------ Exercise material

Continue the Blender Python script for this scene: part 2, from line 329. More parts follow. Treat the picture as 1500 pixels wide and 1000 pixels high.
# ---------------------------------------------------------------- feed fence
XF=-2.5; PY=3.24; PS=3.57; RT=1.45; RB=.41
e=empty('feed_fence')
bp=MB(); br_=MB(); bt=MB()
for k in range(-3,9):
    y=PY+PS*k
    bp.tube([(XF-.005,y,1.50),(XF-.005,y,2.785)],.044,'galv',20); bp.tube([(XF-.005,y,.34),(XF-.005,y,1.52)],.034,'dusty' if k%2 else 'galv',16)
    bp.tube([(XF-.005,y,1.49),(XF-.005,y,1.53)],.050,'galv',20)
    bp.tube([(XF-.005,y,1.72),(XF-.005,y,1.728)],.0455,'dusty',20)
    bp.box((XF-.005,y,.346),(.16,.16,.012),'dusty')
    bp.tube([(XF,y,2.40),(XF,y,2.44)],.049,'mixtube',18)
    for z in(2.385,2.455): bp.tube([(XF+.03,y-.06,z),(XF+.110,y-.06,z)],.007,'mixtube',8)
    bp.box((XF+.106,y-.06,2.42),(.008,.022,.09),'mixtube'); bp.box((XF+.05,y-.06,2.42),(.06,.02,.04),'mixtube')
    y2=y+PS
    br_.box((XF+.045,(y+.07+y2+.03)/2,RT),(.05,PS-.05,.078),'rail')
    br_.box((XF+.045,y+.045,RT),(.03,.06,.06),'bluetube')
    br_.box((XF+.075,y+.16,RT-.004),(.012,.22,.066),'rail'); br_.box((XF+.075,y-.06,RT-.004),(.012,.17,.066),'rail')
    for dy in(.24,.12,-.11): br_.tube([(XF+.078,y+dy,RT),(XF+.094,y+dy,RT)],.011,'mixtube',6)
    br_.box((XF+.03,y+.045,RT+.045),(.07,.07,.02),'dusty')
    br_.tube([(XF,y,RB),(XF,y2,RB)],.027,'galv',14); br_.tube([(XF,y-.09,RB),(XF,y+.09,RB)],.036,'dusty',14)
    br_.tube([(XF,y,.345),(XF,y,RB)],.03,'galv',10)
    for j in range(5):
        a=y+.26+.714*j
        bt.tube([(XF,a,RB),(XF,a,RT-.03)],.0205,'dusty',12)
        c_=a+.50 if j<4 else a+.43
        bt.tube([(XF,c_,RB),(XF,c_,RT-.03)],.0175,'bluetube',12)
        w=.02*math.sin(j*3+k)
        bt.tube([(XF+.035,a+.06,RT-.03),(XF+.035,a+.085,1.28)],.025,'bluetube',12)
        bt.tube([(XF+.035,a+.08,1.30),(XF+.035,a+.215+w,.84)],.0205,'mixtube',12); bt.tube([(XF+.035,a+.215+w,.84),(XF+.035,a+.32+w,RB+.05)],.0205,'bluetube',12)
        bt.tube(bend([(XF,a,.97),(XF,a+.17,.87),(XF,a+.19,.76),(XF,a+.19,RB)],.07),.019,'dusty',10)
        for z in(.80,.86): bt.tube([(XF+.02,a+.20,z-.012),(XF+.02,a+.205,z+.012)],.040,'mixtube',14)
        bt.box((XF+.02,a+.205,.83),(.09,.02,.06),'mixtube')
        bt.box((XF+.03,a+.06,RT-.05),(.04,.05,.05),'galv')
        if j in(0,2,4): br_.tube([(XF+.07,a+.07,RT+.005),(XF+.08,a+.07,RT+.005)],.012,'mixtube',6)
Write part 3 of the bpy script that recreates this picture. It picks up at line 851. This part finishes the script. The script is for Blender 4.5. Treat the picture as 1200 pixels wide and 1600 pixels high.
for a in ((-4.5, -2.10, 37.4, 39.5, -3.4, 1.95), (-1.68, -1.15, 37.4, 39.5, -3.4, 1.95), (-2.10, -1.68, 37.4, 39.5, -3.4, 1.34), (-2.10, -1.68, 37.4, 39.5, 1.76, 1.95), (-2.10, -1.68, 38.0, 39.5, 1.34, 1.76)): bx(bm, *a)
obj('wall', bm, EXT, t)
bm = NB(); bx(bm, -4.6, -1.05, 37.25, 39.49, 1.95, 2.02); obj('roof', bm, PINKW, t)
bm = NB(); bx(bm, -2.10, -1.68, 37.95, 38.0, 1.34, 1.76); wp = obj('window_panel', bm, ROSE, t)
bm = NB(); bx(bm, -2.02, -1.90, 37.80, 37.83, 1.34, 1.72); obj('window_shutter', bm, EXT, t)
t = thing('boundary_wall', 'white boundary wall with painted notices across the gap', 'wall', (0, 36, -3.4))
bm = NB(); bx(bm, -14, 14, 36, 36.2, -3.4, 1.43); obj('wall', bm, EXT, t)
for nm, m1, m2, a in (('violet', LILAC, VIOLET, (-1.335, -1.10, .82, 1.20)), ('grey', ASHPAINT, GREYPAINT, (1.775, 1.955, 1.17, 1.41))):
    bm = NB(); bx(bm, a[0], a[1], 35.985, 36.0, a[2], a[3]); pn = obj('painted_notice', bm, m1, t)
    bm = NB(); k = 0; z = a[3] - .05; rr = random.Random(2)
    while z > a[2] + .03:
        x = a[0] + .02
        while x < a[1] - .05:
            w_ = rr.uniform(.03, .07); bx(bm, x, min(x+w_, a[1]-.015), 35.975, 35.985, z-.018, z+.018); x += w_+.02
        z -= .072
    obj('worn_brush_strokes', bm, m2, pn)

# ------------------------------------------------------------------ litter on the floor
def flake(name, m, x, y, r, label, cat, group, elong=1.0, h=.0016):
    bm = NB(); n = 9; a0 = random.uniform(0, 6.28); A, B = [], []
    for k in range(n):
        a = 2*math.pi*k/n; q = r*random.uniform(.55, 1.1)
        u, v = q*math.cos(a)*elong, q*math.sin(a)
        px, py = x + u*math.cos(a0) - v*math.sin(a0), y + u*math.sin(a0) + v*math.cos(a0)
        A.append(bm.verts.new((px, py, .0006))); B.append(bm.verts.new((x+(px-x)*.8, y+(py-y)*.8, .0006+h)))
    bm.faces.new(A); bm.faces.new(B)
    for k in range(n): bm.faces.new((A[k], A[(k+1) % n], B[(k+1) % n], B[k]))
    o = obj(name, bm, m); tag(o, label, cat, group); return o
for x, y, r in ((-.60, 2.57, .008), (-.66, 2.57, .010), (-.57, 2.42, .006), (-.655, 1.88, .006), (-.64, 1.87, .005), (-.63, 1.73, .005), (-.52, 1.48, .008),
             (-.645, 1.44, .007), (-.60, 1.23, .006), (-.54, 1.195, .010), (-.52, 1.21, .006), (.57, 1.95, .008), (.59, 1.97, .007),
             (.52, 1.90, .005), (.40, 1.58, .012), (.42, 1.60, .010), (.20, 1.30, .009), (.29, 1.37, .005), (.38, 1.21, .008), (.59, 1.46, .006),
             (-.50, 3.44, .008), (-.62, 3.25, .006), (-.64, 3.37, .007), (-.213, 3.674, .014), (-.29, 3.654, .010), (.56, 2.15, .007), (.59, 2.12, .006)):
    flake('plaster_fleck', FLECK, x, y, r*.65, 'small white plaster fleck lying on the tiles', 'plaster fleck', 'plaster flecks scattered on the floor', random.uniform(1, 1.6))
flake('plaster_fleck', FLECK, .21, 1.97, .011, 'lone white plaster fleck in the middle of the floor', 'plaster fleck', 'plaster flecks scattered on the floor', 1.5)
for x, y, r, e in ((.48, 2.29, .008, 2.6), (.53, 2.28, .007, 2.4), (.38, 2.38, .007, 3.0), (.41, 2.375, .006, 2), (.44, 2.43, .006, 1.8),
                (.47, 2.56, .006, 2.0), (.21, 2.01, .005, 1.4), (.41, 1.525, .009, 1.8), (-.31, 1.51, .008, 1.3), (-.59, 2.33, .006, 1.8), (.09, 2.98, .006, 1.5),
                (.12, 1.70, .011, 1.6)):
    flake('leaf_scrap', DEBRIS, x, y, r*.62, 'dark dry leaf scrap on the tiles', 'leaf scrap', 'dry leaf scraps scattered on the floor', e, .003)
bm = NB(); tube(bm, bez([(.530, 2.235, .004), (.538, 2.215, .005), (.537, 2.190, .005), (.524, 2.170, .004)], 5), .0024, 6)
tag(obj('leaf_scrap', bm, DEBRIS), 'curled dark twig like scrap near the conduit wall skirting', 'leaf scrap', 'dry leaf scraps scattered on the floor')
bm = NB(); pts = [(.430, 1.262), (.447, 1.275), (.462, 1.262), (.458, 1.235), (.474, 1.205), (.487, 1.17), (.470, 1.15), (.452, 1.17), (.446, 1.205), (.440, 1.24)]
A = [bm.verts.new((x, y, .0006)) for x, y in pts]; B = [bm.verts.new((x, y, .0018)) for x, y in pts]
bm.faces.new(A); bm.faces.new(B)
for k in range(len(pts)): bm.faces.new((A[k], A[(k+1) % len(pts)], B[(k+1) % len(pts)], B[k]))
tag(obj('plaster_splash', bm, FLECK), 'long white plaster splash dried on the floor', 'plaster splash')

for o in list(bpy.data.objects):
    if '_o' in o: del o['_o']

------------

● **To be done**
Collect the lines of the records that include the string "Treat".

● **The result**
Continue the Blender Python script for this scene: part 2, from line 329. More parts follow. Treat the picture as 1500 pixels wide and 1000 pixels high.
Write part 3 of the bpy script that recreates this picture. It picks up at line 851. This part finishes the script. The script is for Blender 4.5. Treat the picture as 1200 pixels wide and 1600 pixels high.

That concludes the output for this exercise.